No one has written a review yet?
Wow.
Look, this film records a crucial point in global culture and everyone's just like "Oh, Japanese people like country music, whatever." This is the farthest western culture, Irish and English, coming to the USA, setting up in the Appalachia and further West, establishing their own style and culture derived from traditions of that Irish/English and whatever else they picked up along the way (It's America after all) and then after another hundred years there's a global war. Really an ACTUAL World War that involved everyone. In it, America and Japan fought each other on a stage largely separate from most of the other players who were in Europe. After the dust settled though, somehow, against all logic that would suggest bitterness and resentment, a boy whose home was burned up by American bombers 5 days before the end of the war becomes a huuuuuge Country Music fan. This records the furthest distillation of Western Music reaching the furthest Eastern country and taking root and flourishing by that route, and THEN coming back across and being celebrated by the culture that produced it.

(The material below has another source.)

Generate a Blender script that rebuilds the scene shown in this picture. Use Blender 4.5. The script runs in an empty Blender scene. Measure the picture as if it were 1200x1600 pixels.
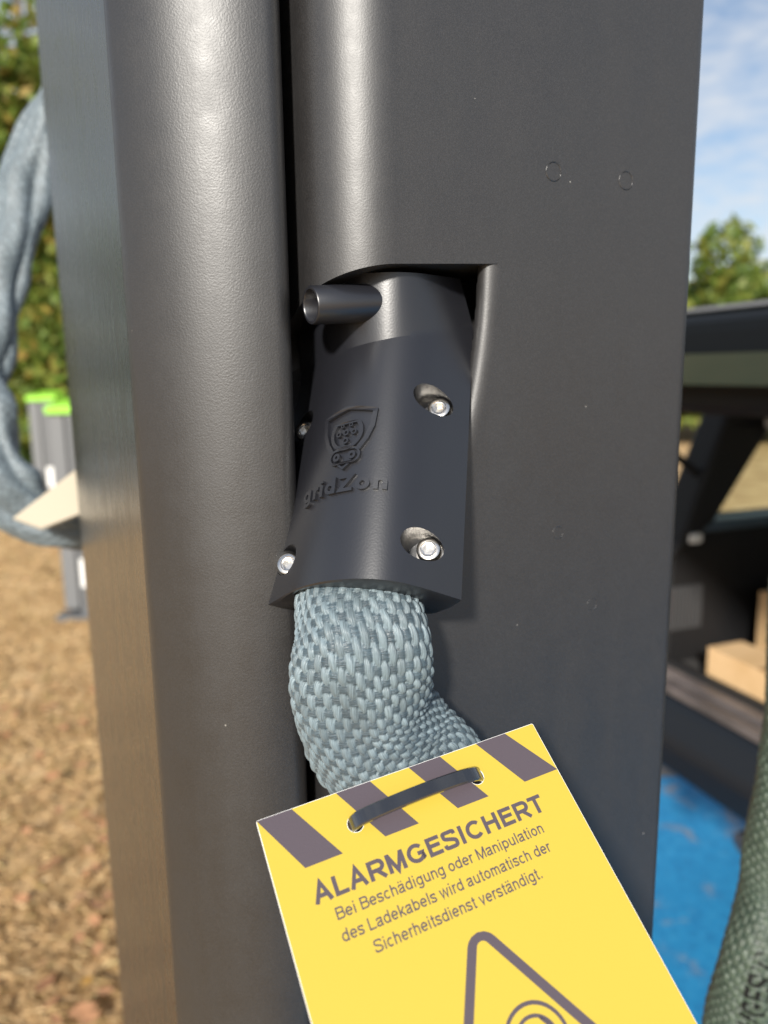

It's the story of a Japanese boy who went through the bombings Americans brought in WW2, but whose eventual dream was to sing on the stage of the Grand Ole Opry, and sing Country Music in a little bar 7 days a week to anyone who would stop by, and establish Country Gold in Japan as THE Country Music festival to be at in the country.
It's a documentary that proves, I repeat PROVES, beyond a shadow of any doubt, that this world is one people, and anyone who tries to say otherwise is either in fear of losing some advantage they have based on that delusion, or is trying to manipulate people to their own end.
If the Farthest Western musicians and the Farthest Eastern musicians of the planet can get together and jam, then that's one planetary culture who gets each other, and we just need to stop pretending otherwise.